Real Life

How the Christchurch earthquake helped me learn to paint

Amanda Anthony (30) has perfected the art of bringing people together.

I’m the owner and host of Paint ‘n’ Sip in Christchurch – we offer a chance to let loose and have fun, to have a drink and try something new. We’re not doing fine art, it’s fun art, but we have experienced artists in studio to show techniques, so at every class you’ll learn something different.

What I enjoy seeing is the people who walk out with a smile because they are so proud of themselves for trying something they have never done before.

The ones who tell me, ’I can’t paint, I can’t even draw a stick figure’ are the ones who get so entranced you can’t stop them! There are also those who have never painted before and they unearth a natural talent. Friends might have dragged them along but the inner artist just comes out.

Of course, there are also the ones who, after a few sips, will turn any type of painting into parts of the anatomy!

We’ve had children as young as two – where there’s no sipping of course – and some aged in their late eighties. We’ve even hosted a stag party with 28 guys in the studio. They painted the groom in pink undies and high heels, and he dragged his ball and chain. After that, I swore we’d never do a stag do again, but we hosted a couple more.

There are hen parties, birthdays and team building, but Paint ‘n’ Sip really came about so that people could reconnect and socialise in the wake of tragedy.

I arrived in Christchurch with my Kiwi fiancé Shannon three weeks before the devastating February earthquake struck in 2011.

On the day, I was working in Manchester St in the city and I remember the people pouring out of buildings, covered in liquefaction, the women pulling off their high heels just so they could get out of there.

I’m from New Orleans, so I’d already witnessed several natural disasters. I was 19 and studying in Baton Rouge when Hurricane Katrina struck. My mother’s house flooded and my grandparents had to demolish their house due to flooding.
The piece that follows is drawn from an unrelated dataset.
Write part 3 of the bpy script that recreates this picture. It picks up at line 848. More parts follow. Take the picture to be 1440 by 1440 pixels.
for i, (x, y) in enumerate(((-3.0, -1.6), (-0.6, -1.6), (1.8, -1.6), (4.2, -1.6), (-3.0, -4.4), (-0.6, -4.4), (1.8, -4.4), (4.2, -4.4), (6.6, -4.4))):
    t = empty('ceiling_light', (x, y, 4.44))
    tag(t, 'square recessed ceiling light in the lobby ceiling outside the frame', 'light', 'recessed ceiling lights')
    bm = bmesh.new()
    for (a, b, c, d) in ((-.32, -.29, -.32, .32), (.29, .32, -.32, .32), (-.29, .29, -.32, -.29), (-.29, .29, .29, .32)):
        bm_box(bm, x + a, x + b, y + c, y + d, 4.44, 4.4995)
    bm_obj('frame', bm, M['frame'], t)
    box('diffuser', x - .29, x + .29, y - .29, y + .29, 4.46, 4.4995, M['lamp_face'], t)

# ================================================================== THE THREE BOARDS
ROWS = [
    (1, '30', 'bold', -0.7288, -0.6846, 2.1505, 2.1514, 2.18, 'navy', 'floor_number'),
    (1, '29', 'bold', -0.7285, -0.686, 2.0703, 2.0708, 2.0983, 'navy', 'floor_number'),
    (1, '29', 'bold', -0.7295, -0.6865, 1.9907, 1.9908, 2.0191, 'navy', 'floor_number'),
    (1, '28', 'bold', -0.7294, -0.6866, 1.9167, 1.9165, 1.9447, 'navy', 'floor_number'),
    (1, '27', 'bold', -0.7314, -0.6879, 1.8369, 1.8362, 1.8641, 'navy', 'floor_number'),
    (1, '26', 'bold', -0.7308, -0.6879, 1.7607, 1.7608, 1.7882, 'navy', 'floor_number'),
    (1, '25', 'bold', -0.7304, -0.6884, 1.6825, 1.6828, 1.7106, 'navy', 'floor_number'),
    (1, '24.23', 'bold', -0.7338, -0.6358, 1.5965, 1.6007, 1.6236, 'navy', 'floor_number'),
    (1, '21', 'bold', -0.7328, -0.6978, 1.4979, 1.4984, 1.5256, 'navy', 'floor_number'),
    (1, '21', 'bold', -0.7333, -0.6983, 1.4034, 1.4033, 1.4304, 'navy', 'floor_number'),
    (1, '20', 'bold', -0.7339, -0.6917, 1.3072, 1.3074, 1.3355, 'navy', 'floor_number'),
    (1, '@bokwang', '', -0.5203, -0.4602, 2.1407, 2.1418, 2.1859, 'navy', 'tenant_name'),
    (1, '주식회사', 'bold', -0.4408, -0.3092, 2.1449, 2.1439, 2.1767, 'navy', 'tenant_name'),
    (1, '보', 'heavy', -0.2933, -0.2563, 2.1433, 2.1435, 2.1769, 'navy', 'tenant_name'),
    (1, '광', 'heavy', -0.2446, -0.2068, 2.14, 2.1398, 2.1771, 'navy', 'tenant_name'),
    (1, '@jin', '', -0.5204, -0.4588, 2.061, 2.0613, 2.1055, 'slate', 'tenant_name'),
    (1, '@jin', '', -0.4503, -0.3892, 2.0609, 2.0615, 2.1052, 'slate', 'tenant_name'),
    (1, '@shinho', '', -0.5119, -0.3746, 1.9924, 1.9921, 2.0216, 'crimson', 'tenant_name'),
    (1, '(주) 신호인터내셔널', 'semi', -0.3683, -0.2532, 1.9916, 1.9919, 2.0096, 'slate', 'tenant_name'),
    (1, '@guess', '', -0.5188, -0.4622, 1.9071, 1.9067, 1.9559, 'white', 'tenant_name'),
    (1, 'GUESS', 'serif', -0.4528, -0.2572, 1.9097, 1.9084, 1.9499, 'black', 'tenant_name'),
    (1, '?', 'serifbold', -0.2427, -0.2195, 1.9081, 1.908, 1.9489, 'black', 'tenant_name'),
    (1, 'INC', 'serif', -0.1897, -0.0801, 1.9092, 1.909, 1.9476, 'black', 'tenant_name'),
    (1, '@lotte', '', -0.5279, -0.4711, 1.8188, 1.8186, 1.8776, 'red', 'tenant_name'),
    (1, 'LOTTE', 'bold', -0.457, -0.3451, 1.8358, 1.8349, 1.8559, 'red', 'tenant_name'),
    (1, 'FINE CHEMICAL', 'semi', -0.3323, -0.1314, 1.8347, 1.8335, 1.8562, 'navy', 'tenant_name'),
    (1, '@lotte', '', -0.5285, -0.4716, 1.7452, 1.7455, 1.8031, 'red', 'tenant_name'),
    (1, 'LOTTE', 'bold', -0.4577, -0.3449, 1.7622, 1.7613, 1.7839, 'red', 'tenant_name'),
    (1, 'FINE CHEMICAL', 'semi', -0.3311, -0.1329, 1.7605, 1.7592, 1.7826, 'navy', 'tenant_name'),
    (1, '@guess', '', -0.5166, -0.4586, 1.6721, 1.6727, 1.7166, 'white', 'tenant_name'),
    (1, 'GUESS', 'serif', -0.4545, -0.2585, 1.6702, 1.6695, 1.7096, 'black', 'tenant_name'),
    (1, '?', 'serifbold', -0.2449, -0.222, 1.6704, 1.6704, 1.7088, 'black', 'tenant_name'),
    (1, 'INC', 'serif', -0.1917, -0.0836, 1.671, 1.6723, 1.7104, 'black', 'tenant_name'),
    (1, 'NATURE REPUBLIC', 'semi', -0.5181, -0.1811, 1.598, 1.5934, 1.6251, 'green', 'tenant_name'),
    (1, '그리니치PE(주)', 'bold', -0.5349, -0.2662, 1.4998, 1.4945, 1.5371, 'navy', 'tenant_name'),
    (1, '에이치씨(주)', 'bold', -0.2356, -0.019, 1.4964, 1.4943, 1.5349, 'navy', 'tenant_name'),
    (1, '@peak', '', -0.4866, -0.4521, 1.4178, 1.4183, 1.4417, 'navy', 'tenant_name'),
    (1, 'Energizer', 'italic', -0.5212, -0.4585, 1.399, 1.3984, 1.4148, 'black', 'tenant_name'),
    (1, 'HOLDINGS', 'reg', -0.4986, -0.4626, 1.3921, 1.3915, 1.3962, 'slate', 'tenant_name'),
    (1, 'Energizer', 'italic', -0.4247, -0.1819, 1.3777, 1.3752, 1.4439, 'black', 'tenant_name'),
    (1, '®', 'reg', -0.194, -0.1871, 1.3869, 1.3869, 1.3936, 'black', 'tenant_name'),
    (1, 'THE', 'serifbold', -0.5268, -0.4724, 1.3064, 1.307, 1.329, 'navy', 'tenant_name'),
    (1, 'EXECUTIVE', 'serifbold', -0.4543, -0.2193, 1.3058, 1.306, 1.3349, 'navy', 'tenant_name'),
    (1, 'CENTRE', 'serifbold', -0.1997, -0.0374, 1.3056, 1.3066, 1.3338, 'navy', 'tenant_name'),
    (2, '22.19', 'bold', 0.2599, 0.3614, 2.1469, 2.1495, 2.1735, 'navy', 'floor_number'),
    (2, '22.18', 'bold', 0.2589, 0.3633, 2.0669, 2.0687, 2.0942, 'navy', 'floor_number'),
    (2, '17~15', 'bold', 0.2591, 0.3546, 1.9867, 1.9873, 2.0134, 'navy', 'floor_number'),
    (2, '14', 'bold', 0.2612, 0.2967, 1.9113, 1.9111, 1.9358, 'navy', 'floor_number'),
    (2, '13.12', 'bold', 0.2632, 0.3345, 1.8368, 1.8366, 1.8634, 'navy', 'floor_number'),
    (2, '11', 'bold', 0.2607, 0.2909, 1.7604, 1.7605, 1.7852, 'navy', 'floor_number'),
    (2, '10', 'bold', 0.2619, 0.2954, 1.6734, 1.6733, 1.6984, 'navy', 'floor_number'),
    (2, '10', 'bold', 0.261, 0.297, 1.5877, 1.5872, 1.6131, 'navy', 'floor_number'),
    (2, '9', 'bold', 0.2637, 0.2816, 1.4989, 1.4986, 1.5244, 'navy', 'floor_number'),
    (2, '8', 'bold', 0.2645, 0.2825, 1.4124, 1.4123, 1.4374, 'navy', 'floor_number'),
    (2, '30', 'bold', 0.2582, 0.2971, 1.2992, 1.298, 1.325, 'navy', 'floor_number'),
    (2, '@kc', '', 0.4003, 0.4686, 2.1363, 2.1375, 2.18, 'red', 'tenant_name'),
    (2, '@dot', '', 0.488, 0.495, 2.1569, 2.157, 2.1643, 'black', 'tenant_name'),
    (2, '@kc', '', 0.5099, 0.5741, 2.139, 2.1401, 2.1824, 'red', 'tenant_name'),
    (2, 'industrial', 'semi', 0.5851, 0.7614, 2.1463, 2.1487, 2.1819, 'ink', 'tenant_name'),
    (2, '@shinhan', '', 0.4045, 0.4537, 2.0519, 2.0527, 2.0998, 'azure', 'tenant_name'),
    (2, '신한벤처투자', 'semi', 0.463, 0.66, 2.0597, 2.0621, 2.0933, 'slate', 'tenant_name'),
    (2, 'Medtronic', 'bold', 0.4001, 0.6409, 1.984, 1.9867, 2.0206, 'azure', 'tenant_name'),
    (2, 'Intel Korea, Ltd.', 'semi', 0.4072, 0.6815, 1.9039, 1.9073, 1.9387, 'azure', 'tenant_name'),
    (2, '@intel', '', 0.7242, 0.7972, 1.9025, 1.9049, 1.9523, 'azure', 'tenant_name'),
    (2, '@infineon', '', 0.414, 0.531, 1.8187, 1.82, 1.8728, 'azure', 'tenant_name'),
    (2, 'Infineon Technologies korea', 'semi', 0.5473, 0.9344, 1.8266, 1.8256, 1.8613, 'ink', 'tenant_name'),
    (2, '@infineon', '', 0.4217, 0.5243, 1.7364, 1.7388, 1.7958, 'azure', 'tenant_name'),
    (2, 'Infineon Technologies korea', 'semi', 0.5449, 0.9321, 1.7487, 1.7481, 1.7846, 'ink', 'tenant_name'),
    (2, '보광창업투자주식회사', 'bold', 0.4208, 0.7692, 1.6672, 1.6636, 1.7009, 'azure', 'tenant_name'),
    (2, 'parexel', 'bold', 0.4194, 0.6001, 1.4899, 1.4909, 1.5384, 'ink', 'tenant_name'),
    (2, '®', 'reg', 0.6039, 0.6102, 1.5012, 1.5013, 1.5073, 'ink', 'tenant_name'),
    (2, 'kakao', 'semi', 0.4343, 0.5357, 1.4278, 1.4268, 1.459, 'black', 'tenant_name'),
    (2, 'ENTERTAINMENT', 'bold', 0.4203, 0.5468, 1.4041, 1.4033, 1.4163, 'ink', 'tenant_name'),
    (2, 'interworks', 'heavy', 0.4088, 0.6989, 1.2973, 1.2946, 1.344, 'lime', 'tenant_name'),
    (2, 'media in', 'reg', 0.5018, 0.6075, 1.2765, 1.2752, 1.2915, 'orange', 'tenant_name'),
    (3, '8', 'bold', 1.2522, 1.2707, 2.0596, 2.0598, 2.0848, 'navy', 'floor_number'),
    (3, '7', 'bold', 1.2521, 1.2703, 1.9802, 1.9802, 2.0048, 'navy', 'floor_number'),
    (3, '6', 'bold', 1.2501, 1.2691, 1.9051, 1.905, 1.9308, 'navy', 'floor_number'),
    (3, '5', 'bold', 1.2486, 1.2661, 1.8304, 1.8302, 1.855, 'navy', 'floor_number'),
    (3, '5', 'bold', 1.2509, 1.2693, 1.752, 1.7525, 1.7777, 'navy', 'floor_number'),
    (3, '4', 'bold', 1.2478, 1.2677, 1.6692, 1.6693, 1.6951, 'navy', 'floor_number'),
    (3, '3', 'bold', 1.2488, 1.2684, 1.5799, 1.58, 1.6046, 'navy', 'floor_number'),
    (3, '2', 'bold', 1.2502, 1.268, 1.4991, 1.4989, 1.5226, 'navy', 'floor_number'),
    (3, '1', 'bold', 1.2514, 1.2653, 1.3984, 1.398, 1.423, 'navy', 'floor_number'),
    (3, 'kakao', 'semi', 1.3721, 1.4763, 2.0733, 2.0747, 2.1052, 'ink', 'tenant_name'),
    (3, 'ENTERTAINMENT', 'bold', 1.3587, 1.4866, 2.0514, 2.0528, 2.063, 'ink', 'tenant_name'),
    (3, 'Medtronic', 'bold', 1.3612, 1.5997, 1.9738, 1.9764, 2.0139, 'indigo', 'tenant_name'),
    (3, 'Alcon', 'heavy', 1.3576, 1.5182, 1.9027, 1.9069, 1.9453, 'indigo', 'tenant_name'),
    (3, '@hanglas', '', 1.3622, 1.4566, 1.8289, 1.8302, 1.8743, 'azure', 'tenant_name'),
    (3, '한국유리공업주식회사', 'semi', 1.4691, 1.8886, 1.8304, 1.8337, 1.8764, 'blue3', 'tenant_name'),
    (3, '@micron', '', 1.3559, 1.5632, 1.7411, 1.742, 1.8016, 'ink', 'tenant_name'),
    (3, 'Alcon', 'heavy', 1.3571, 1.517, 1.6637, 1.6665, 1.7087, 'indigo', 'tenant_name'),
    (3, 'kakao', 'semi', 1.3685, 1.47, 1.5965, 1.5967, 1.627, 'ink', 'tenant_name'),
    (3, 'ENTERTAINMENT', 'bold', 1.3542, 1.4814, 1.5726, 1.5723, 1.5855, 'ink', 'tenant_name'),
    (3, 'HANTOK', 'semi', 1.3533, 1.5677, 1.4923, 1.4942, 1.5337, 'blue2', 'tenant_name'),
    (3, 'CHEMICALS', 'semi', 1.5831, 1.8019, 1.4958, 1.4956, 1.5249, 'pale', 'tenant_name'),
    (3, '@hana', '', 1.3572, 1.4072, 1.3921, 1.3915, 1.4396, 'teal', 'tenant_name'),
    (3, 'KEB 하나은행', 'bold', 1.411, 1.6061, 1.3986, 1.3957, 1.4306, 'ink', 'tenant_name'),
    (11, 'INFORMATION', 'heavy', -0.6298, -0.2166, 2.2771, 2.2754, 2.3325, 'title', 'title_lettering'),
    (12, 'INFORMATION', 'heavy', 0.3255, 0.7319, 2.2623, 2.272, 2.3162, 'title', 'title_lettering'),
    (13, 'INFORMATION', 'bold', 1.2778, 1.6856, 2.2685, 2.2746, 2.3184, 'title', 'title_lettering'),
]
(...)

The two disasters were quite different – New Orleans didn’t lose its city but rather its suburbs, but people felt the same feelings there that they did in Christchurch. It’s a vulnerability of not knowing what to do next. In natural disasters, it’s always the community spirit that brings back hope.

It was in New Orleans, following Hurricane Katrina, where the business concept for Paint ‘n’ Sip first began. At first, the classes were a way to fundraise for people who needed clothes or food, but it soon became a great way for people to get away from their reality, of dealing with insurance companies or repairing their houses.

I first saw pictures of my friends on Facebook at these Paint ‘n’ Sip classes and I thought, ‘How the hell do they know how to paint, what is this?’

Being a world away from my friends and family in the States, I wasn’t having that social connection, especially in a post-quake city and I wanted to do something to get people having fun again.

It just so happened a friend of mine had taken Paint ‘n’ Sip to New York, so I spoke to her about how to set it up in Christchurch. I wanted to bring people back into the CBD, which was probably a bit naïve, but I had big goals! The rent was astronomical and the landlords thought my business idea was too risky so they wouldn’t take me on.

We moved to the suburb of Ilam, which was a blessing. The neighbourhood is really supportive and our teachers have come through the Ilam School of Fine Arts.

I had my fair share of sceptics, people who would walk in and say, ‘This is never going to work.’ I even received an email from a local artist who told me what I was doing was a commercialised disgrace and shame on me.

I was shocked. Even now when I tell people what I do, they say, ‘Is that a thing? How does that even work?’ But when I show them a photo, they can see that everyone is just having fun.

It’s taken us two years, but Paint ‘n’ Sip has gone from everyone saying, ‘no, no, no’ to ‘yes!’

We’ve now expanded to Queenstown and last year, we were a finalist in the Champion Canterbury Business Awards. We didn’t win but we didn’t care, it was awesome to be up against businesses that had been around for 15 years.

And another great thing is I’ve learned to paint now. I’d never picked up a paintbrush and I never had any desire to.

I may not be off to pursue a career in fine arts, but it shows that painting is something people can pick up and do, you just have to do it. If I can do it, anyone can!